Malgré les annonces de la ministre du Logement d’un déblocage de 116 millions d’euros l’an prochain pour l’Anru (soit plus de deux fois les 50 millions d’euros versés par l’Etat en 2025), l’inquiétude et les incertitudes prévalent dans le contexte actuel. Une somme qui reste, en outre, bien en-deçà des quelque 250 millions d’euros réclamés par l’Agence.

Or si l'État ne versait pas sa part, il y a un risque  de voir un « ralentissement de la cadence ». « Ou bien un portage par des collectivités locales », a prévenu le président de l’Anru. « Je suis maire et président d’une communauté urbaine [Dunkerque], mais je n’ai pas envie d’avancer l’argent pour l’État… surtout quand ont lieu des élections municipales », a réprouvé l'élu.

Celui qui a été ministre du Logement a ainsi fait part de ses « doutes sur la capacité de l’État à s’engager »  à l'avenir. « Le principe de l’annualité budgétaire fait que je ne crois plus en la parole de l’État lorsqu’il me dit qu’il va me payer en 2030. À Dunkerque, il me faut huit ans pour sortir un programme complexe de logements. Qui peut dire la conjoncture du budget de l’État dans huit ans ? » 

« Moi, je crois en un système de recettes affectées sanctuarisé qui serait géré par l’Anru dans la durée, a-t-il plaidé. Ce sont des moyens qui ne seront pas remis en cause chaque année, contractuellement et juridiquement engagés. Avec des recettes affectées, on pourra dire aux maires : là vous vous engagez pour dix ans ». 

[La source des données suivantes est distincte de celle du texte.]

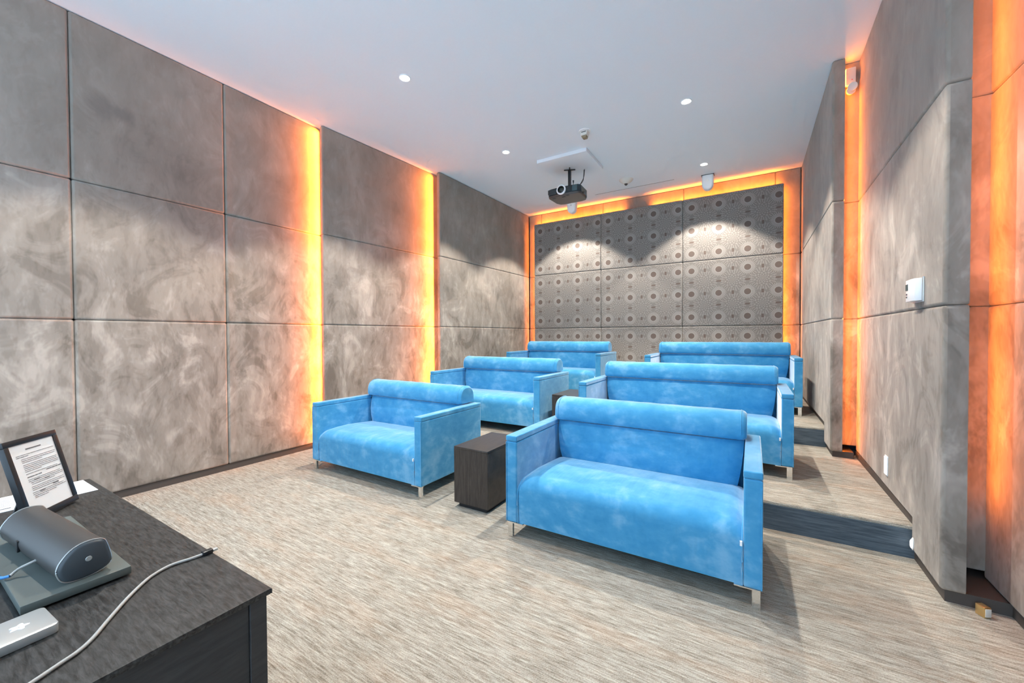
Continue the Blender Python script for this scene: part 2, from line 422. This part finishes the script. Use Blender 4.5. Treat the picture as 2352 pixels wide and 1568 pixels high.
# back wall: orange lit border and the patterned panel group in front of it
wb = struct(box('wall_back', XL-0.1, XR+0.1, YB+0.06, YB+0.15, 0, ZC, BACKING), 'back wall with patterned medallion panels inside an orange lit border', 'wall')
PX = (-3.445, -2.178, -0.905, 0.363); PZ = 3.24; PY = 6.50
BX0, BX1 = -3.612, R1X
zb = (2*STEP+.03, 1.325, 2.295, ZC-.003)
bxs = (BX0, PX[0]+.09, PX[1], PX[2], PX[3]-.09, BX1)
for z0, z1 in zip(zb, zb[1:]):
    for c0, c1 in zip(bxs, bxs[1:]): panel(wb, (BX0, YB), (BX1, YB), rect(c0-BX0, c1-BX0, z0, z1), 0.05)
for z0, z1 in ((2*STEP+.05, 1.325), (1.325, 2.295), (2.295, PZ)):
    for c0, c1 in zip(PX, PX[1:]):
        o = panel(wb, (PX[0], PY), (PX[3], PY), rect(c0-PX[0], c1-PX[0], z0, z1), 0.05, MEDAL)
        o['label'] = 'padded panel woven with pale medallions'
LY = 6.562
led(wb, (-2.62, LY, PZ-.012), 1.62, (0, 0.5, 1), LED_W*0.36, 'x', spread=110)
led(wb, (-0.52, LY, PZ-.012), 1.70, (0, 0.5, 1), LED_W*0.38, 'x', spread=110)
led(wb, (PX[3]-.015, LY, 1.85), 2.75, (1, 0.45, 0), LED_W*0.46)
led(wb, (PX[0]+.015, LY, 1.85), 2.75, (-1, 0.45, 0), LED_W*0.5)

# unseen boards added behind the panels, so no light slips through the seams
def backing(parent, p0, p1, poly, off):
    u = Vector((p1[0]-p0[0], p1[1]-p0[1])).normalized(); b = Vector((-u.y, u.x))
    q0 = (p0[0]+b.x*off, p0[1]+b.y*off); q1 = (p1[0]+b.x*off, p1[1]+b.y*off)
    o = panel(parent, q0, q1, poly, 0.012, BACKING, 0.0); o.name = 'light_stop_board'
backing(wl, B0, B1, rect(.012, LB-.01, .4, 3.43), .022)
backing(wl, C0, C1, rect(.012, LC-.01, .5, 3.43), .026)
backing(wr, (R2F, 4.32), (R2X, R2N), rect(.03, 4.32-R2N-.02, .3, 3.43), .04)
backing(wr, (R1X, YB-.02), (R1X, R1N), rect(.03, YB-.02-R1N-.02, .45, 3.43), .04)
backing(wb, (PX[0], PY), (PX[3], PY), rect(.015, PX[3]-PX[0]-.015, .45, PZ-.02), .03)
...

Toujours la « priorité »  aux quartiers

Autre enjeu : faut-il étendre cette politique au-delà des quartiers de la politique de la ville (QPV) ? Pas forcément, ont laissé entendre les intervenants de la table ronde.

Sur la base d’une enquête menée auprès de 300 quartiers, Marie-Laure Vuittenez a constaté qu’il y a « encore un énorme besoin sur les QPV et sur les quartiers assimilés. On a encore des morceaux de ville à traiter, que ce soient des grandes agglomérations, des villes moyennes, en zone détendu aussi. Donc la question ne se pose pas tellement ».

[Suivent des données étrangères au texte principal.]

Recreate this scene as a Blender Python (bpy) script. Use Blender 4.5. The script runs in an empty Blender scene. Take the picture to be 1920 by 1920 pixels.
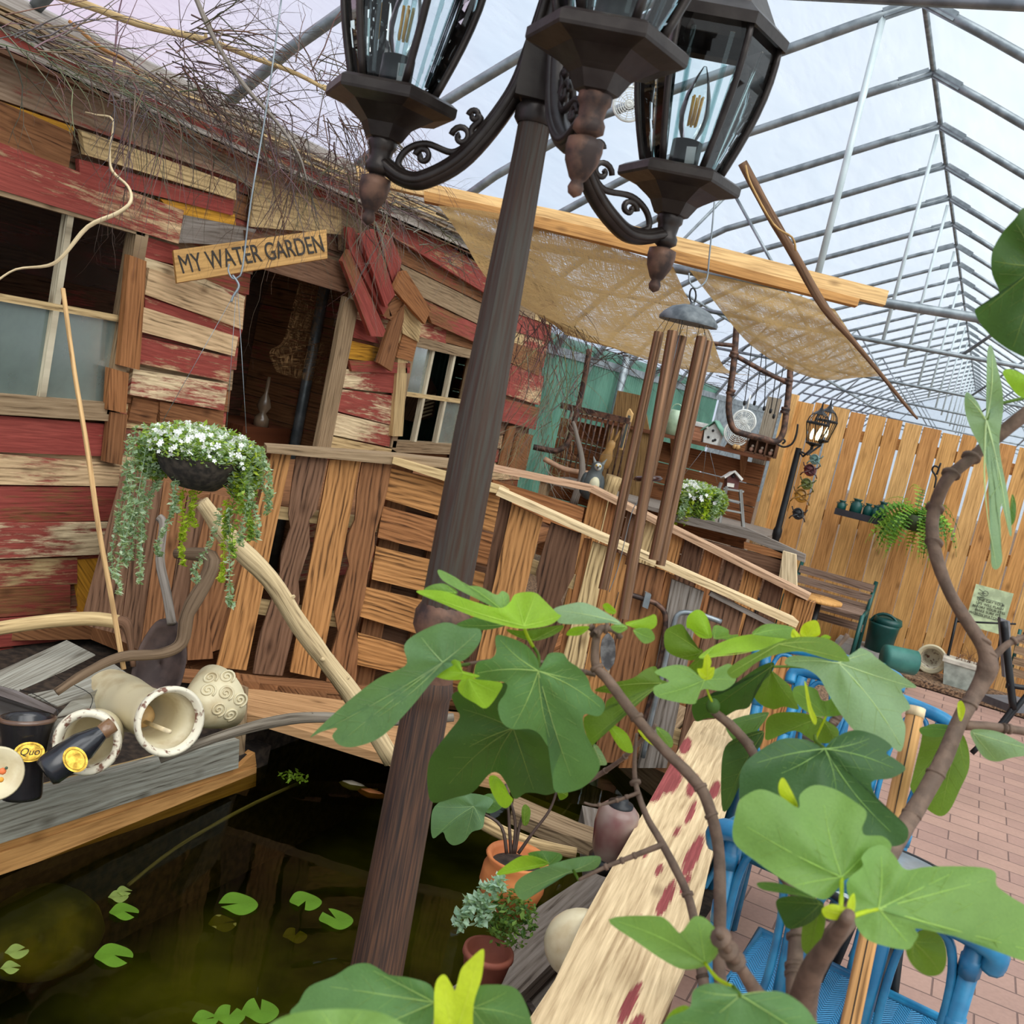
import bpy, math, random
import numpy as np
from mathutils import Vector, Matrix, Quaternion
sc = bpy.context.scene
COL = sc.collection
R = random.Random(11)
pi = math.pi
def srgb(r, g, b, a=1.0):
    def c(v):
        v /= 255.
        return v/12.92 if v <= .04045 else ((v+.055)/1.055)**2.4
    return (c(r), c(g), c(b), a)
# ---------------------------------------------------------------- camera, sky, sun, exposure
EYE, F = 1.6, 1920.0
PIT, ROL, YAW = math.radians(7.7), math.radians(12.4), math.radians(23.8)
_h = Vector((-math.sin(YAW), math.cos(YAW), 0)); _r = Vector((math.cos(YAW), math.sin(YAW), 0)); _u = Vector((0, 0, 1))
FW = _h*math.cos(PIT)-_u*math.sin(PIT); _u1 = _u*math.cos(PIT)+_h*math.sin(PIT)
RT = _r*math.cos(ROL)+_u1*math.sin(ROL); UP = _u1*math.cos(ROL)-_r*math.sin(ROL)
CAM = Vector((0, 0, EYE))
cd = bpy.data.cameras.new('camera'); cam = bpy.data.objects.new('camera', cd); COL.objects.link(cam)
cd.sensor_width = 36; cd.lens = 36*F/1920; cd.clip_start = .02; cd.clip_end = 400
cam.matrix_world = Matrix.Translation(CAM) @ Matrix((RT, UP, -FW)).transposed().to_4x4()
sc.camera = cam
cd.dof.use_dof = True; cd.dof.focus_distance = 3.0; cd.dof.aperture_fstop = 12.0
w = bpy.data.worlds.new('sky'); sc.world = w; w.use_nodes = True
nt = w.node_tree; bg = nt.nodes['Background']
tc = nt.nodes.new('ShaderNodeTexCoord'); sx = nt.nodes.new('ShaderNodeSeparateXYZ'); rp = nt.nodes.new('ShaderNodeValToRGB')
nz = nt.nodes.new('ShaderNodeTexNoise'); nz.inputs['Scale'].default_value = 1.6; nz.inputs['Detail'].default_value = 3
ad = nt.nodes.new('ShaderNodeMath'); ad.operation = 'MULTIPLY_ADD'; ad.inputs[1].default_value = .25; 
nt.links.new(tc.outputs['Generated'], sx.inputs[0]); nt.links.new(tc.outputs['Generated'], nz.inputs[0])
nt.links.new(nz.outputs[0], ad.inputs[0]); nt.links.new(sx.outputs[0], ad.inputs[2]); nt.links.new(ad.outputs[0], rp.inputs[0])
mp = rp.color_ramp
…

Même analyse du côté de Patrice Vergriete : « Il reste des nouveaux territoires que l’on n’avait pas forcément repérés initialement [avec] beaucoup de quartiers de la politique de la ville toujours en difficulté. Cette politique doit donc rester prioritaires pour ces quartiers. L’Anru, c’est les QPV. » 

« Est-ce qu’il faut un programme complémentaire ? Pour des territoires qui nécessiteraient l’expertise de l’Anru, pour des centres-villes anciens où on aurait des taux de vacance de logements très élevés. Pourquoi pas, mais laissons le programme national de rénovation urbaine poursuivre sa voie sur les QPV. On verra après s’il y a d’autres quartiers qui nécessitent une intervention », a-t-il tranché.

De leur côté, les auteurs du rapport consacrés à l’Anru estimaient aussi « nécessaire »  de maintenir un programme centré sur les quartiers, mais proposaient toutefois de l’élargir à d’autres territoires fragiles ou « risquant de l’être demain, notamment sous l’effet du changement climatique ». 

Recyclage du bâti ancien

« Il faut sûrement plus de souplesse, de décentralisation, approfondir la co-construction avec les habitants », a également expliqué le président de l’Anru qui prône aussi « une meilleure articulation entre l’urbain et le social ». « La création de l’Anru a un peu coupé en deux la politique de la ville : d’un côté la transformation urbaine et de l’autre le projet social. Il faut arrêter ça. Là où il y a un projet Anru, il faut aussi que ce soit le lieu du projet social. A quoi bon rénover une école s’il n’y a pas les profs dedans ? A quoi bon rénover une maison de quartier si on n’a pas l’équipe d’animation dedans ? » 

Par ailleurs, les intervenants ont estimé que « la suite [de la politique de rénovation urbaine] doit passer par le recyclage », comme l'a expliqué Fabienne Abécassis, directrice générale déléguée du bailleur social Erilia. « Sur l’Anru 3, ce sera un grand point. On a des objets qui datent des années 70 qui sont obsolètes et que l’on ne sait pas traiter aujourd’hui […] Il faut recycler le bâti existant. On n’est pas obligé de tout détruire, on peut faire du neuf avec du vieux ».

« L’Anru 1 a parfois fait beaucoup de mal sur le tissu social local »  avec ses démolitions quasi systématiques, a déploré Marie-Laure Vuittenez avant de rappeler qu’il faut « lutter contre le sentiment d’effacement des populations qui accueillent ces programmes de rénovation urbaine ». « Aujourd’hui c’est déjà mieux, mais s’il y a un Anru 3, [il faudra] avoir une approche différente du bâti existant [et] la possibilité de retravailler sur le tissu existant ».

« On a des personnes qui sont ancrées historiquement, il ne faut surtout pas qu’elles bougent si elles souhaitent rester. On peut viser une transformation de ces quartiers tout en gardant aussi ce qui fait la qualité de ces quartiers et leur richesse », a soutenu la directrice générale d’Habitat et Métropole qui plaide aussi pour « un Anru adapté à la transformation climatique ».